Senza la donna non c’è Europa

di Rachele Alvarado

– Mi hanno sottratto tutto, anche il mio corpo – così Beatriz, 16 anni, cerca di dare un senso a ciò che senso non può avere. Nelle favelas della periferia di Rio de Janeiro, infatti, Beatriz è stata drogata e stuprata per ore da 33 uomini. E, dopo, ha anche dovuto subire la vergogna di vedere pubblicati su Twitter le foto e i filmati delle violenze subite –
immagini che, prima di venire rimosse dalle autorità, hanno raggiunto uno sconvolgente numero di like e apprezzamenti. Secondo le indagini, l’inaudita ferocia sarebbe stata una “punizione” da parte dell’ex fidanzato; la loro storia era ormai finita e lei aveva una nuova relazione.

Il mondo intero inorridisce davanti a tanta brutalità; e a noi, cittadini europei, viene facile cullarci nell’illusoria certezza di vivere dove queste cose non possono accadere, dove la misoginia e la violenza sono sconfitte ed è tempo per una pacifica convivenza.
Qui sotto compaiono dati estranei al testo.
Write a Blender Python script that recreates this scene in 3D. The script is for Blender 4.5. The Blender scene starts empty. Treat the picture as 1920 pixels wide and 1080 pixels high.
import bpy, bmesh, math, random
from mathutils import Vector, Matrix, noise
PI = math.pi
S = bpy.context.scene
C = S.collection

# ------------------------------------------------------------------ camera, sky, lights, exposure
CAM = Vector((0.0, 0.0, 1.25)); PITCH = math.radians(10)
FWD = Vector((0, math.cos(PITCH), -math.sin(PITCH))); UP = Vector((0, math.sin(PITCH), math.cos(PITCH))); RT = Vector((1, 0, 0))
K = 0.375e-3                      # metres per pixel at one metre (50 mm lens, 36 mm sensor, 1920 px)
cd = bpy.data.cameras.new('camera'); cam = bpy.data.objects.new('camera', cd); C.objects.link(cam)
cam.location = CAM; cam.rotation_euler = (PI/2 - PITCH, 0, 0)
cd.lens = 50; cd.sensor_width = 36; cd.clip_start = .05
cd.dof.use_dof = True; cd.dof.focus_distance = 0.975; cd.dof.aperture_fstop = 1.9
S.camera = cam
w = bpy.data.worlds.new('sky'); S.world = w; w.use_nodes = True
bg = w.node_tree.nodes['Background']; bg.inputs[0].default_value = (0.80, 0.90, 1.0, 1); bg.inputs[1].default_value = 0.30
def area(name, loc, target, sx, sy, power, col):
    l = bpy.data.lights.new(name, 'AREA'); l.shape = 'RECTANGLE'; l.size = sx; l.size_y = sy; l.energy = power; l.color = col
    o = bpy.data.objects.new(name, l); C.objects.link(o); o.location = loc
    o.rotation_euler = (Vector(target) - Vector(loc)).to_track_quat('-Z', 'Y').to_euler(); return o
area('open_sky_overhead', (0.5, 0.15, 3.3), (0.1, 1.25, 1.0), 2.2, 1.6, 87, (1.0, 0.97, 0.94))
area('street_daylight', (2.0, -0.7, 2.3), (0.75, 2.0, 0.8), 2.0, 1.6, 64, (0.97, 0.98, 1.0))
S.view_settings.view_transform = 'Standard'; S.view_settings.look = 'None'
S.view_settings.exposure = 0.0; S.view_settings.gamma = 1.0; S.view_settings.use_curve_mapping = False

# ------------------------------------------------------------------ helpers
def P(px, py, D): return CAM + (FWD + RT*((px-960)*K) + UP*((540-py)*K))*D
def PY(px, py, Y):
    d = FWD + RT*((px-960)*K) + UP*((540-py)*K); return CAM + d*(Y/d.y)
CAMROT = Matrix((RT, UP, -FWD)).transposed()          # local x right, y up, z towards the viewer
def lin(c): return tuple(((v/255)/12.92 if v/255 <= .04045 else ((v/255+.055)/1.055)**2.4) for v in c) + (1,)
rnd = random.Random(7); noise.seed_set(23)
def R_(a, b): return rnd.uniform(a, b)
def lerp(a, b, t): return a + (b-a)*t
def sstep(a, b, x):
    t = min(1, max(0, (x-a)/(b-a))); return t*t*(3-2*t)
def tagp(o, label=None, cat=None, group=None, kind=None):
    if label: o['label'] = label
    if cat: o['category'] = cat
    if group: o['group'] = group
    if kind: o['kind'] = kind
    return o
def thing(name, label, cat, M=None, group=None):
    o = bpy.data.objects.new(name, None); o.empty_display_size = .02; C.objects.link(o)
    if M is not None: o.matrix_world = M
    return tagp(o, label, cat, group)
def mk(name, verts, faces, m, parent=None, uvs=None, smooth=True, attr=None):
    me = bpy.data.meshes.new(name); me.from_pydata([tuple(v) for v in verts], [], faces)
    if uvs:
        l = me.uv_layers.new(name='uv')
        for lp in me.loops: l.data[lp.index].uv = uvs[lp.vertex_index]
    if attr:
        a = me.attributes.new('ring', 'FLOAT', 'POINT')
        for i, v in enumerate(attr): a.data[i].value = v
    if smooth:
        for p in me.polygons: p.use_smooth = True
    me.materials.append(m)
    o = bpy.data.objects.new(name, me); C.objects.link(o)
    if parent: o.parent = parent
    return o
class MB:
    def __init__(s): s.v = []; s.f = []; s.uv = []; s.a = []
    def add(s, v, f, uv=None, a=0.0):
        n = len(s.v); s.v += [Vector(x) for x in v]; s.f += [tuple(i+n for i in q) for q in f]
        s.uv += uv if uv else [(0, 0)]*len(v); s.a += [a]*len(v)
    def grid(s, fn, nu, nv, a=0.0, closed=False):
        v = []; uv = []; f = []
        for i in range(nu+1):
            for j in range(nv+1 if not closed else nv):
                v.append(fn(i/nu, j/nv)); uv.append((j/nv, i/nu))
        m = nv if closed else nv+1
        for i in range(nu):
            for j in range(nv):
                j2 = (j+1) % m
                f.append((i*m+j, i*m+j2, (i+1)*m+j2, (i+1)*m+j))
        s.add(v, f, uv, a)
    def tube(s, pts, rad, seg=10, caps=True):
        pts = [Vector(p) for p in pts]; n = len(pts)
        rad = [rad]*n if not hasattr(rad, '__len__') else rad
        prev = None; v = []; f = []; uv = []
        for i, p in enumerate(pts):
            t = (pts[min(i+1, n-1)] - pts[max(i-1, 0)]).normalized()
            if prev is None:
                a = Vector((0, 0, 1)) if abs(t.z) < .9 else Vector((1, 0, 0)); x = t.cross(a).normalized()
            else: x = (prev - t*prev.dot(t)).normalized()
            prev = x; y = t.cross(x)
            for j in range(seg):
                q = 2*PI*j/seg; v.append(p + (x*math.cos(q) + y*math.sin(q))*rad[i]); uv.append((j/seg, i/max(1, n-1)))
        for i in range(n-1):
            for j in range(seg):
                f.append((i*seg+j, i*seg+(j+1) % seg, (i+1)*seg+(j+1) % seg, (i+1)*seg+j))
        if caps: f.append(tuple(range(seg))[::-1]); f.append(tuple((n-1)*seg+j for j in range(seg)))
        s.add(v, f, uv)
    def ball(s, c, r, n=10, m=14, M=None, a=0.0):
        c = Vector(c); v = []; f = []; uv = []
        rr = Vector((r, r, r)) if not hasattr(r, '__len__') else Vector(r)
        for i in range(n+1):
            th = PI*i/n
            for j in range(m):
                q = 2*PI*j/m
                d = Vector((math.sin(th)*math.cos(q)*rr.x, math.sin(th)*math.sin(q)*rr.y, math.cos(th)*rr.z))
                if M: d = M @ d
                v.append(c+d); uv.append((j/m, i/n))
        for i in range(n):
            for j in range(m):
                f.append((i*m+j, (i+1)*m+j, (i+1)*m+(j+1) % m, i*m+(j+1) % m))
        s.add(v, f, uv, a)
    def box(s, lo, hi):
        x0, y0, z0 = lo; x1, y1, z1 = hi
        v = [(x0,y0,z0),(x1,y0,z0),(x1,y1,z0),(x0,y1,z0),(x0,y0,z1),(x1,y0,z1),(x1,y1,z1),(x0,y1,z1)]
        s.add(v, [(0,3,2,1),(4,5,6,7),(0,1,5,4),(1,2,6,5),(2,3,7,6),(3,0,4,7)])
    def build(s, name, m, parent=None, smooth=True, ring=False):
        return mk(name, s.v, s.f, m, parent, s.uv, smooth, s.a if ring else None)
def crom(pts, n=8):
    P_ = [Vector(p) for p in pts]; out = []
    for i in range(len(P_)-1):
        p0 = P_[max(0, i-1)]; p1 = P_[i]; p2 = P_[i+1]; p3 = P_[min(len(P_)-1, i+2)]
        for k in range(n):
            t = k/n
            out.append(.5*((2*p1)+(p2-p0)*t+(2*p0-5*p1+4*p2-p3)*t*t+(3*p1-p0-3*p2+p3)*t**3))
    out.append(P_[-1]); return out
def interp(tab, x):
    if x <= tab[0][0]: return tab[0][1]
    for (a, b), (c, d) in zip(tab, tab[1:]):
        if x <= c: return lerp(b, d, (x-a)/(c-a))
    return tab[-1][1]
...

I dati, però, dicono l’opposto. Molti paesi europei – e tra loro proprio quelli dell’estremo nord, che si vuole culla della civiltà e della democrazia – si collocano nelle prime posizioni per occorrenze annuali di abusi sessuali. E se la situazione appare migliore nel sud Europa, probabilmente non è altro che diffusa omertà, soprattutto quando si tratta di violenze domestiche.
Questa è, ancora, la situazione nel 2016: sotto le notizie di stupro c’è chi commenta che la vittima se l’è cercata, che d’altra parte andava in giro vestita in quel modo. La responsabilità, e lo stigma sociale, sembra essere di chi ha subito la violenza, e non del carnefice – anche e soprattutto quando le vittime sono uomini. Viene da chiedersi come ciò sia possibile.
Le cause sono molteplici ed interconnesse; un punto di partenza, però, sono sicuramente gli stereotipi di genere. Ci piace pensare che il sessismo, comunque lo si intenda, sia stato superato – una vestigia di un periodo ormai concluso, un po’ come quel maglione con le toppe sui gomiti nell’armadio di nostro padre. La verità, tuttavia, è che certi pregiudizi sono rimasti vivi e vegeti; sono leggermente mutati, è cambiato il taglio del colletto, ma la sostanza e le sue basi, le toppe, sono rimaste le stesse. Come certe mode, il sessismo rimane e si infiltra subdolamente nella modernità – è solo mille volte più pericoloso.
Alcuni stereotipi sembrano inoffensivi, altri sono così radicati nella nostra cultura che non abbiamo ancora imparato a farci caso. I ragazzi sono ragazzi, anche quando complici di scherzi crudeli e irrispettosi, e se un bambino spintona una compagna a scuola è solo perché, in fondo, lei gli piace. D’altra parte, piangere sarebbe da femmine – molto meglio qualche pugno e un po’ di sano confronto fisico per essere accettati nel gruppo. Le ragazze hanno bisogno di un uomo nella loro vita, altrimenti non ce la faranno: sono troppo emotive, specie in certi periodi del mese. È bene che si vestano ammodo, o tutti penseranno che siano donnette facili, senza valore. Intanto, però, alla TV la donna giovane pulisce la cucina e quella vecchia combatte una battaglia persa contro le rughe, e la piacente cameriera Giovanna la aiuta. E Selvaggia Lucarelli, denunciando il sessismo dello spot Saratoga in un articolo dell’anno scorso per Il Fatto Quotidiano, non manca di introdurre il discorso su quanto la moglie del presidente del consiglio debba darsi una sistemata ai capelli. L’apparenza sembra l’unico pregio delle donne, l’unico modo che hanno per essere considerate. Brava, Giovanna.
Non dimentichiamoci, poi, che l’educazione all’affettività ed alla sessualità è una materia assolutamente trascurata – specialmente in Italia; i dati sull’aumento delle malattie sessualmente trasmissibili sono preoccupanti, e ancora peggio sono quelli sulla crescita delle gravidanze indesiderate tra gli adolescenti.
Il problema non è di facile soluzione, ma una strada va cercata e, dove ancora non c’è, va creata.
Il sessismo è proprio come quel vecchio maglione dismesso, solo – dicevamo – molto più pericoloso. Per Beatriz, è stato 33 volte più pericoloso.